Prompt: Travel. How did you travel in 2010? How and/or where would you like to travel next year?

I didn’t travel anywhere outside of my current town during the entirety of 2010. If by “how did [I] travel” Ms. Hunt means “what was your primary mode of transportation,” then I’d say public buses and my own two feet. In less than a week, I’ll be traveling out of state. We’ll be moving by car. Next year I have no plans to travel as of yet, but I hope to arrange accommodations for my ten year high school reunion. We’ll see what the future holds in store for me.

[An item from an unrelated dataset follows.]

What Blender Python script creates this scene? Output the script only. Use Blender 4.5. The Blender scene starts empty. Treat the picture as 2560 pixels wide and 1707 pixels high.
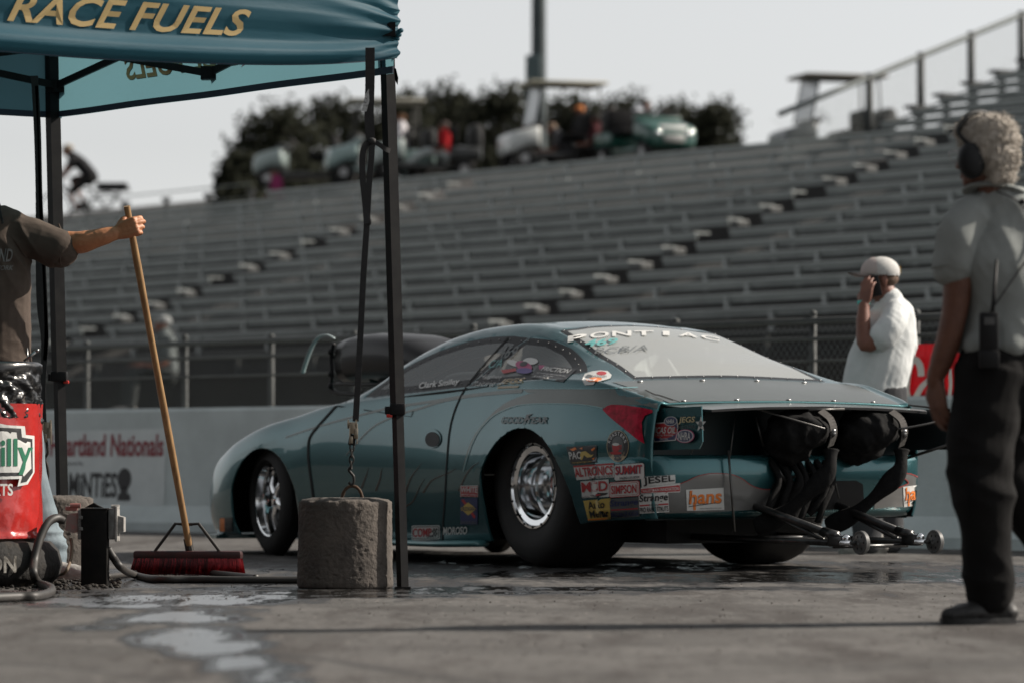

Sit down. Put your cup some where far away from electronics. Brace yourself. I’m not exactly a big fan of traveling. There, I said it. I don’t like sitting in a car for extended periods of time. I’m terrified of flying (yes, even before that tragic day over nine years ago). I have no desire to float around in the middle of an ocean. I’m familiar with Greyhound buses, and I can’t say I’m a fan. As for trains, well, it’s still an extended period of time. While I have goals to visit places that necessitate flying, I’m not currently planning anything in particular. Obviously, being “tied down” by family doesn’t make much difference to me. I’m just as content to sit at home and enjoy a nice meal with my family as some are to fly to exotic locations and sipping cocktails in the sunshine.

I’ll close this out with a list of places I’d like to visit, in no particular order:

  • Ireland
  • Scotland
  • Italy
  • Germany
  • The Florida Keys
  • Australia
  • Japan

It’s a short list, but those are places that I’ve added to my life list.